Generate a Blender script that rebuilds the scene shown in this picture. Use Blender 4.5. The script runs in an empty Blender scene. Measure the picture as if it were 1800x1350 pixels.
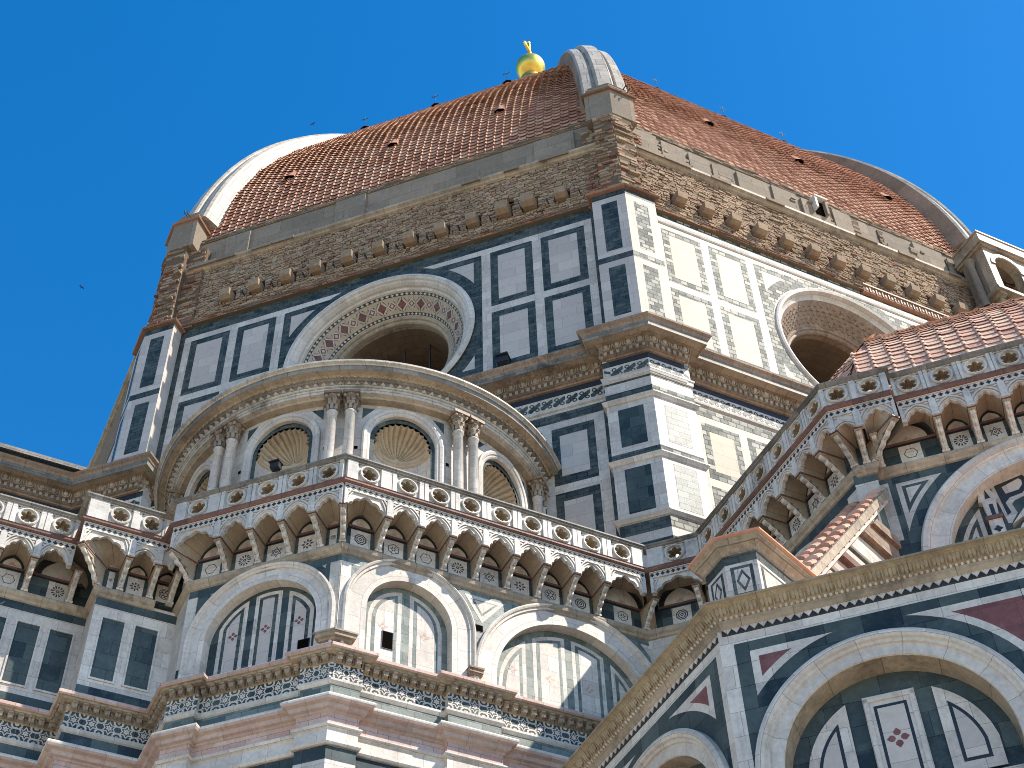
import bpy, math, random
import numpy as np
from mathutils import Matrix, Vector
random.seed(7)
rng = np.random.default_rng(7)
PI = math.pi
S = bpy.context.scene
R_ = math.radians

# ------------------------------------------------------------------ camera
cam_d = bpy.data.cameras.new('camera')
cam = bpy.data.objects.new('camera', cam_d)
S.collection.objects.link(cam)
S.camera = cam
cam_d.sensor_width = 36.0
cam_d.lens = 52.02
cam_d.clip_start = 0.5
cam_d.clip_end = 2000
AZ, EL, RO = R_(85.26364), R_(47.56789), R_(-2.15036)
_f = Vector((math.cos(EL)*math.cos(AZ), math.cos(EL)*math.sin(AZ), math.sin(EL)))
_r = Vector((math.sin(AZ), -math.cos(AZ), 0))
_u = _r.cross(_f)
_rt = _r*math.cos(RO) + _u*math.sin(RO)
_up = -_r*math.sin(RO) + _u*math.cos(RO)
cam.matrix_world = Matrix(((_rt.x, _up.x, -_f.x, -8.1204), (_rt.y, _up.y, -_f.y, -66.0987), (_rt.z, _up.z, -_f.z, 1.6), (0, 0, 0, 1)))

S.render.filter_size = 0.95
S.cycles.filter_width = 0.95
# ------------------------------------------------------------------ light
SUN_AZ, SUN_EL = R_(-21.6), R_(48.5)
w = bpy.data.worlds.new('World')
S.world = w
w.use_nodes = True
nt = w.node_tree
bg = nt.nodes['Background']
sky = nt.nodes.new('ShaderNodeTexSky')
sky.sky_type = 'NISHITA'
sky.sun_disc = False
sky.sun_elevation = SUN_EL
sky.sun_rotation = PI/2 - SUN_AZ
sky.ozone_density = 2.0
sky.air_density = 1.0
sky.dust_density = 0.2
hs = nt.nodes.new('ShaderNodeHueSaturation')
hs.inputs['Hue'].default_value = 0.5
hs.inputs['Saturation'].default_value = 1.42
hs.inputs['Value'].default_value = 1.3
nt.links.new(sky.outputs[0], hs.inputs['Color'])
nt.links.new(hs.outputs[0], bg.inputs[0])
bg.inputs[1].default_value = 0.135
sd = bpy.data.lights.new('sun', 'SUN')
sd.energy = 5.0
sd.angle = R_(0.5)
sd.color = (1.0, 0.91, 0.78)
sun = bpy.data.objects.new('sun', sd)
S.collection.objects.link(sun)
sun.rotation_euler = (PI/2 - SUN_EL, 0, SUN_AZ + PI/2)
S.view_settings.view_transform = 'Standard'
S.view_settings.look = 'None'
S.view_settings.gamma = 1
S.view_settings.exposure = 0.5

# ------------------------------------------------------------------ materials
def newmat(name):
    m = bpy.data.materials.new(name)
    m.use_nodes = True
    t = m.node_tree
    return m, t, t.nodes['Principled BSDF']

def N(t, typ, **kw):
    n = t.nodes.new(typ)
    for k, v in kw.items():
        setattr(n, k, v)
    return n

def mixc(t, fac, a, b, mode='MIX'):
    n = t.nodes.new('ShaderNodeMix')
    n.data_type = 'RGBA'
    n.blend_type = mode
    for s, v in ((0, fac), (6, a), (7, b)):
        if isinstance(v, bpy.types.NodeSocket):
            t.links.new(v, n.inputs[s])
        elif s == 0:
            n.inputs[0].default_value = v
        else:
            n.inputs[s].default_value = (*v, 1)
    return n.outputs[2]

def noise(t, vec, scale, detail=4, rough=0.6, sc=None):
    if sc is not None:
        mp = t.nodes.new('ShaderNodeMapping')
        mp.inputs['Scale'].default_value = sc
        t.links.new(vec, mp.inputs[0])
        vec = mp.outputs[0]
    n = t.nodes.new('ShaderNodeTexNoise')
    n.inputs['Scale'].default_value = scale
    n.inputs['Detail'].default_value = detail
    n.inputs['Roughness'].default_value = rough
    t.links.new(vec, n.inputs['Vector'])
    return n.outputs[0]

def ramp(t, fac, lo, hi, a=0.0, b=1.0):
    n = t.nodes.new('ShaderNodeMapRange')
    n.inputs[1].default_value = lo
    n.inputs[2].default_value = hi
    n.inputs[3].default_value = a
    n.inputs[4].default_value = b
    t.links.new(fac, n.inputs[0])
    return n.outputs[0]

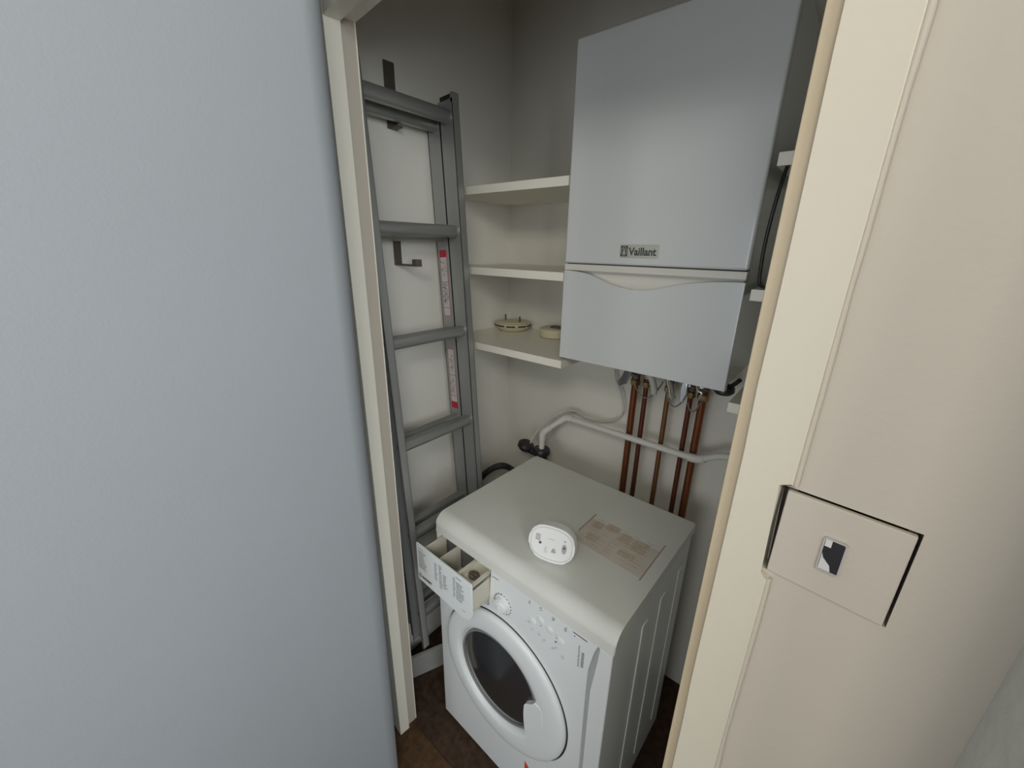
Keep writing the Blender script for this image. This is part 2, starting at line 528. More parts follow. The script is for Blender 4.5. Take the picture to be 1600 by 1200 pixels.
# lower flap with the wave shaped top edge
wave = [(0.0, 1.5522), (0.025, 1.5520), (0.048, 1.5500), (0.081, 1.5445), (0.119, 1.5310), (0.150, 1.5222), (0.189, 1.5160), (0.222, 1.5160), (0.251, 1.5195),
        (0.284, 1.5285), (0.323, 1.5375), (0.368, 1.5440), (0.410, 1.5472), (BW, 1.5480)]
ws = []
for i, p in enumerate(curve_pts([(x, 0, z) for x, z in wave], 4)):
    ws.append((p.x, p.z))
poly = [(0, BZ0)]+ws+[(BW, BZ0)]
poly = [(BW, BZ0), (0, BZ0)]+ws
a, b = fx(-BD, -0.316)
prism('flap', poly, a, b, 'boiler', bo, 0.0025)
# scooped finger recess behind the wave
bm = bmesh.new()
rows = []
for zi in range(7):
    t = zi/6
    z = 1.5535-t*0.045
    y = -BD+0.016+0.008*math.sin(t*PI)-0.010*t
    rows.append([bm.verts.new((x, y, z)) for x in (0.006, 0.1, 0.22, 0.34, BW-0.006)])
for r0, r1 in zip(rows, rows[1:]):
    for i in range(4):
        bm.faces.new((r0[i], r0[i+1], r1[i+1], r1[i]))
link_mesh('finger_recess', bm, 'boiler_strip', bo, 60)
# badge
bm = bmesh.new()
b_box(bm, (0.158, -BD-0.0016, 1.5895), (0.252, -BD, 1.6195), 0.0005)
bd_ = link_mesh('badge', bm, 'badge', bo, 40)
bd_['label'] = 'grey name badge'
tf = frame((0.180, -BD-0.0018, 1.5958), (1, 0, 0), (0, 0, 1))
lettering('lettering', 'Vaillant', 0.024, tf, 'badge_dark', bd_, 0.0002, width=0.0675, bold=0.0007)
bm = bmesh.new()
b_box(bm, (0.1600, -BD-0.0020, 1.5925), (0.1775, -BD-0.0015, 1.6165))
link_mesh('emblem_plate', bm, 'badge_dark', bd_)
bm = bmesh.new()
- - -
TASK
Return only the lines from the start of the data through the line that contains "R_ = math.radians", please, copying them exactly and omitting all pictures.

WRITTEN SOLUTION
Generate a Blender script that rebuilds the scene shown in this picture. Use Blender 4.5. The script runs in an empty Blender scene. Measure the picture as if it were 1800x1350 pixels.
import bpy, math, random
import numpy as np
from mathutils import Matrix, Vector
random.seed(7)
rng = np.random.default_rng(7)
PI = math.pi
S = bpy.context.scene
R_ = math.radians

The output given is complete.